The Time has come, as of course I knew it would. dd(5) is in Reception, and enjoying school, but is beginning to have to handle lots of questioning about her family set-up (two mums, one involved dad, sibling of a different ethnic origin). She is a bottler-upper, and I'm struggling to get a full sense of what is going on and how she feels about it, but she seems a bit overwhelmed and not confident at handling it.
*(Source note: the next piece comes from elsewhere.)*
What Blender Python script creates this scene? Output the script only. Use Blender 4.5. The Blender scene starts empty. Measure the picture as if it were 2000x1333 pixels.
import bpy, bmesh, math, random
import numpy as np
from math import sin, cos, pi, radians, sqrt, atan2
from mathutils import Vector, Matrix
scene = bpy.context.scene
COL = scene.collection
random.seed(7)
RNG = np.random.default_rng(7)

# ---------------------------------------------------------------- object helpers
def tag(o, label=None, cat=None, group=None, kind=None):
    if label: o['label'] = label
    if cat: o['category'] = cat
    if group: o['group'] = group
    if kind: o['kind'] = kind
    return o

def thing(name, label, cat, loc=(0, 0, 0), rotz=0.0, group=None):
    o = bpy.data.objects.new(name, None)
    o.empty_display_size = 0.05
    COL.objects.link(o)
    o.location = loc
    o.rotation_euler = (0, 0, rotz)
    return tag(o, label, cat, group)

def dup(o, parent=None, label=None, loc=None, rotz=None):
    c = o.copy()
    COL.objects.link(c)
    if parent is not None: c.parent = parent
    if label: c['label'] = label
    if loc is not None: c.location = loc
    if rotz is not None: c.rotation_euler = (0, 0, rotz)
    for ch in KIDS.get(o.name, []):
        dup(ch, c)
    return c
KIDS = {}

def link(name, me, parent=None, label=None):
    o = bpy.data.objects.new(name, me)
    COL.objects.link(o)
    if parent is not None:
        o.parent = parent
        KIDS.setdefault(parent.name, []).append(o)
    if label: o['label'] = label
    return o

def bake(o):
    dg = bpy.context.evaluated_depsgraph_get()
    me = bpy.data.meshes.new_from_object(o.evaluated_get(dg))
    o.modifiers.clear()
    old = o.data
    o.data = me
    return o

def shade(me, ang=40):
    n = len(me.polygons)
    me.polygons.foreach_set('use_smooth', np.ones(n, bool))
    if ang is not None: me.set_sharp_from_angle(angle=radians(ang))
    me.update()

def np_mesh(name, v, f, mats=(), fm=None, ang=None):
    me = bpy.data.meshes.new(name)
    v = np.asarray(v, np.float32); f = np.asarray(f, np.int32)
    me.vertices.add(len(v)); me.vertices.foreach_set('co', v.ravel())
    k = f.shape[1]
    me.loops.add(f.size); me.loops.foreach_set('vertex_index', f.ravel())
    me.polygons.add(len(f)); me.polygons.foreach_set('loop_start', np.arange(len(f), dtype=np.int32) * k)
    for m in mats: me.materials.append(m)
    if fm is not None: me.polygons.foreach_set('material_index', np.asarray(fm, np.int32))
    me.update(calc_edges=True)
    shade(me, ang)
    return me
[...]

The school is a really good school, but very big, efficient, very middle-class and homogenous (NOT a big variety of family types in her class - only one child from a single parent family). Her teacher is very professional and lovely with the children, but very boundaried with the parents - bit of a 'I'm the expert and I know what I'm doing, thank you' rather than an attitude of partnership. It is a school overloaded with high-achieving helicopter parents so I'm quite sympathetic to where it's coming from, but it makes me a bit nervous about approaching her.
I raised the subject when my dd started school, and was told quite briskly (but not unpleasantly) that it wasn't usually an issue in Reception, and of course they coudln't control everything in the playground, but would of course be promoting the welfare of every child in the classroom.
I think the teacher needs to be aware that this is now an issue. I don't want her to make a big deal of it, but I'd like her to be aware of opportunities for gently affirming my dd - e.g. in discussions on families, just adding in something on different types of families. But I'm worried she won't take it well. I've thought of giving her the Stonewall leaflet for teachers in primary schools, but again am a bit concerned I'll be seen as a pushy single issue parent.
Would really welcome advice from others who have been there and done that. Or indeed anyone else.